Requirement ▸ Below you will find a set of lines. Repeat them all exactly.

* START Data *

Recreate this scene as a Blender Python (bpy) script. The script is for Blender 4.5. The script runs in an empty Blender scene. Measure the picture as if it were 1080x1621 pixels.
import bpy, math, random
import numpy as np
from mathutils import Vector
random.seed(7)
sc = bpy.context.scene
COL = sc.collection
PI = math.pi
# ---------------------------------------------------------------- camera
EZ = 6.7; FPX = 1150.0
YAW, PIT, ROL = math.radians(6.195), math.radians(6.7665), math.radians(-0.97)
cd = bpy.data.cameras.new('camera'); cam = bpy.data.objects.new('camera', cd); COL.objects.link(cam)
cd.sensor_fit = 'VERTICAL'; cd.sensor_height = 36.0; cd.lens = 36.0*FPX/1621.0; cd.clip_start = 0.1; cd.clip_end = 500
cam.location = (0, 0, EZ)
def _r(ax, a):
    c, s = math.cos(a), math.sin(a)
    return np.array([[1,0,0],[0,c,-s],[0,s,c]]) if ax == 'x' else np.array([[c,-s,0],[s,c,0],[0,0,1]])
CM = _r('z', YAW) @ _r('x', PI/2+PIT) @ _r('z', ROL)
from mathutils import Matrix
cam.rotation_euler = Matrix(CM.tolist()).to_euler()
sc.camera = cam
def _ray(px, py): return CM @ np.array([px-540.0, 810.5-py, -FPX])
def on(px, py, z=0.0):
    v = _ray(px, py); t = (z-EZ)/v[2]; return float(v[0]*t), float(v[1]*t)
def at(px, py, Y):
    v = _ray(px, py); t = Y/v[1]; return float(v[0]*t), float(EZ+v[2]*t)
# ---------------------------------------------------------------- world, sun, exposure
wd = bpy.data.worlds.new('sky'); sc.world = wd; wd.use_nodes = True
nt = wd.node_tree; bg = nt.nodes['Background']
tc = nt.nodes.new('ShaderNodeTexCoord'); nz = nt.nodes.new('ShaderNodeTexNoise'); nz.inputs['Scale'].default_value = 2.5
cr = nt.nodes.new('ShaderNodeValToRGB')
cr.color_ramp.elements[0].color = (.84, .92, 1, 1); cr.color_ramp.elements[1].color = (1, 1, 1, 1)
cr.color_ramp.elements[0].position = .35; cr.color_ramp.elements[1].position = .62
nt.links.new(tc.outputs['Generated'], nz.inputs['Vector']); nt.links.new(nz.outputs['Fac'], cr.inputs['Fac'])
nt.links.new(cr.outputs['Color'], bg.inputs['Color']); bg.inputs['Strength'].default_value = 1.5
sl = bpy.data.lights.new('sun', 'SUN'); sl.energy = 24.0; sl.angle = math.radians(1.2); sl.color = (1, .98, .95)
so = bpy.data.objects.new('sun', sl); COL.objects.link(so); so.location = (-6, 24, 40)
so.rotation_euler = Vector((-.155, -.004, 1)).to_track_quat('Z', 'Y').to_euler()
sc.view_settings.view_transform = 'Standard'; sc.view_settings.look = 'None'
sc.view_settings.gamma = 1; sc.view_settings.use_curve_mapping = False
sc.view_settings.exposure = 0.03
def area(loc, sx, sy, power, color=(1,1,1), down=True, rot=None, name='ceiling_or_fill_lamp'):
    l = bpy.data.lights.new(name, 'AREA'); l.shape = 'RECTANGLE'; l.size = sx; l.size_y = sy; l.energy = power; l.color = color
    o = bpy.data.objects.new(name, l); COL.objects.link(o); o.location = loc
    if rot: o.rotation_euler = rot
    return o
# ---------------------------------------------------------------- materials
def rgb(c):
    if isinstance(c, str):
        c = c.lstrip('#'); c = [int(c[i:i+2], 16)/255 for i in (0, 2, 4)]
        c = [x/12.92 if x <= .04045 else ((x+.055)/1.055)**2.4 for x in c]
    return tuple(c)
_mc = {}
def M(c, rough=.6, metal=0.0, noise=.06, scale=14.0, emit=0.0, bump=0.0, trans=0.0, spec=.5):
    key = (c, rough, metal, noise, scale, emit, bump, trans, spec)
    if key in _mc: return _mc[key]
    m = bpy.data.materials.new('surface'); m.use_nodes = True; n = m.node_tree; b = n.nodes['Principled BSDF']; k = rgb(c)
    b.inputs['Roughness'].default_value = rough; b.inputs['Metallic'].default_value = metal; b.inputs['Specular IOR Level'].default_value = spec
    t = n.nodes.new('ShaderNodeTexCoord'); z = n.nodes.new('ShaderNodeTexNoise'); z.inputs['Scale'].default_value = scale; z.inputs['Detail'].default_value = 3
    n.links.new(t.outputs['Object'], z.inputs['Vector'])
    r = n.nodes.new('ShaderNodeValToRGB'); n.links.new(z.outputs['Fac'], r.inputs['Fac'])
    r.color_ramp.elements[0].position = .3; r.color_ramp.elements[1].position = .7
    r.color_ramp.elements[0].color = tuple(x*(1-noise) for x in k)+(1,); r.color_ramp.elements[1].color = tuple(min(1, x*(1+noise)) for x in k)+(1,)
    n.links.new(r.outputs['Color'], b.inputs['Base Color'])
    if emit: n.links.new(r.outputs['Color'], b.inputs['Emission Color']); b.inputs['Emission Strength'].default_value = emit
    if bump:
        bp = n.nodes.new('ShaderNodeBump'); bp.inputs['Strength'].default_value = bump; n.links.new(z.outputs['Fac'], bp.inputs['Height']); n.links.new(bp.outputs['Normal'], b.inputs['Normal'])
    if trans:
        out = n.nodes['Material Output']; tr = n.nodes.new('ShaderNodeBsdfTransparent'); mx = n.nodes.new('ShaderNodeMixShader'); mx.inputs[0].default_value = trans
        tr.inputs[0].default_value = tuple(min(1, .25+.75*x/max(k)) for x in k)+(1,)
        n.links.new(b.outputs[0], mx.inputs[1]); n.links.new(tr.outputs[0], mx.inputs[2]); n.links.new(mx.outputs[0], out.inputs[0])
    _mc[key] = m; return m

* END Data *

Reply to the task ▸
Recreate this scene as a Blender Python (bpy) script. The script is for Blender 4.5. The script runs in an empty Blender scene. Measure the picture as if it were 1080x1621 pixels.
import bpy, math, random
import numpy as np
from mathutils import Vector
random.seed(7)
sc = bpy.context.scene
COL = sc.collection
PI = math.pi
# ---------------------------------------------------------------- camera
EZ = 6.7; FPX = 1150.0
YAW, PIT, ROL = math.radians(6.195), math.radians(6.7665), math.radians(-0.97)
cd = bpy.data.cameras.new('camera'); cam = bpy.data.objects.new('camera', cd); COL.objects.link(cam)
cd.sensor_fit = 'VERTICAL'; cd.sensor_height = 36.0; cd.lens = 36.0*FPX/1621.0; cd.clip_start = 0.1; cd.clip_end = 500
cam.location = (0, 0, EZ)
def _r(ax, a):
    c, s = math.cos(a), math.sin(a)
    return np.array([[1,0,0],[0,c,-s],[0,s,c]]) if ax == 'x' else np.array([[c,-s,0],[s,c,0],[0,0,1]])
CM = _r('z', YAW) @ _r('x', PI/2+PIT) @ _r('z', ROL)
from mathutils import Matrix
cam.rotation_euler = Matrix(CM.tolist()).to_euler()
sc.camera = cam
def _ray(px, py): return CM @ np.array([px-540.0, 810.5-py, -FPX])
def on(px, py, z=0.0):
    v = _ray(px, py); t = (z-EZ)/v[2]; return float(v[0]*t), float(v[1]*t)
def at(px, py, Y):
    v = _ray(px, py); t = Y/v[1]; return float(v[0]*t), float(EZ+v[2]*t)
# ---------------------------------------------------------------- world, sun, exposure
wd = bpy.data.worlds.new('sky'); sc.world = wd; wd.use_nodes = True
nt = wd.node_tree; bg = nt.nodes['Background']
tc = nt.nodes.new('ShaderNodeTexCoord'); nz = nt.nodes.new('ShaderNodeTexNoise'); nz.inputs['Scale'].default_value = 2.5
cr = nt.nodes.new('ShaderNodeValToRGB')
cr.color_ramp.elements[0].color = (.84, .92, 1, 1); cr.color_ramp.elements[1].color = (1, 1, 1, 1)
cr.color_ramp.elements[0].position = .35; cr.color_ramp.elements[1].position = .62
nt.links.new(tc.outputs['Generated'], nz.inputs['Vector']); nt.links.new(nz.outputs['Fac'], cr.inputs['Fac'])
nt.links.new(cr.outputs['Color'], bg.inputs['Color']); bg.inputs['Strength'].default_value = 1.5
sl = bpy.data.lights.new('sun', 'SUN'); sl.energy = 24.0; sl.angle = math.radians(1.2); sl.color = (1, .98, .95)
so = bpy.data.objects.new('sun', sl); COL.objects.link(so); so.location = (-6, 24, 40)
so.rotation_euler = Vector((-.155, -.004, 1)).to_track_quat('Z', 'Y').to_euler()
sc.view_settings.view_transform = 'Standard'; sc.view_settings.look = 'None'
sc.view_settings.gamma = 1; sc.view_settings.use_curve_mapping = False
sc.view_settings.exposure = 0.03
def area(loc, sx, sy, power, color=(1,1,1), down=True, rot=None, name='ceiling_or_fill_lamp'):
    l = bpy.data.lights.new(name, 'AREA'); l.shape = 'RECTANGLE'; l.size = sx; l.size_y = sy; l.energy = power; l.color = color
    o = bpy.data.objects.new(name, l); COL.objects.link(o); o.location = loc
    if rot: o.rotation_euler = rot
    return o
# ---------------------------------------------------------------- materials
def rgb(c):
    if isinstance(c, str):
        c = c.lstrip('#'); c = [int(c[i:i+2], 16)/255 for i in (0, 2, 4)]
        c = [x/12.92 if x <= .04045 else ((x+.055)/1.055)**2.4 for x in c]
    return tuple(c)
_mc = {}
def M(c, rough=.6, metal=0.0, noise=.06, scale=14.0, emit=0.0, bump=0.0, trans=0.0, spec=.5):
    key = (c, rough, metal, noise, scale, emit, bump, trans, spec)
    if key in _mc: return _mc[key]
    m = bpy.data.materials.new('surface'); m.use_nodes = True; n = m.node_tree; b = n.nodes['Principled BSDF']; k = rgb(c)
    b.inputs['Roughness'].default_value = rough; b.inputs['Metallic'].default_value = metal; b.inputs['Specular IOR Level'].default_value = spec
    t = n.nodes.new('ShaderNodeTexCoord'); z = n.nodes.new('ShaderNodeTexNoise'); z.inputs['Scale'].default_value = scale; z.inputs['Detail'].default_value = 3
    n.links.new(t.outputs['Object'], z.inputs['Vector'])
    r = n.nodes.new('ShaderNodeValToRGB'); n.links.new(z.outputs['Fac'], r.inputs['Fac'])
    r.color_ramp.elements[0].position = .3; r.color_ramp.elements[1].position = .7
    r.color_ramp.elements[0].color = tuple(x*(1-noise) for x in k)+(1,); r.color_ramp.elements[1].color = tuple(min(1, x*(1+noise)) for x in k)+(1,)
    n.links.new(r.outputs['Color'], b.inputs['Base Color'])
    if emit: n.links.new(r.outputs['Color'], b.inputs['Emission Color']); b.inputs['Emission Strength'].default_value = emit
    if bump:
        bp = n.nodes.new('ShaderNodeBump'); bp.inputs['Strength'].default_value = bump; n.links.new(z.outputs['Fac'], bp.inputs['Height']); n.links.new(bp.outputs['Normal'], b.inputs['Normal'])
    if trans:
        out = n.nodes['Material Output']; tr = n.nodes.new('ShaderNodeBsdfTransparent'); mx = n.nodes.new('ShaderNodeMixShader'); mx.inputs[0].default_value = trans
        tr.inputs[0].default_value = tuple(min(1, .25+.75*x/max(k)) for x in k)+(1,)
        n.links.new(b.outputs[0], mx.inputs[1]); n.links.new(tr.outputs[0], mx.inputs[2]); n.links.new(mx.outputs[0], out.inputs[0])
    _mc[key] = m; return m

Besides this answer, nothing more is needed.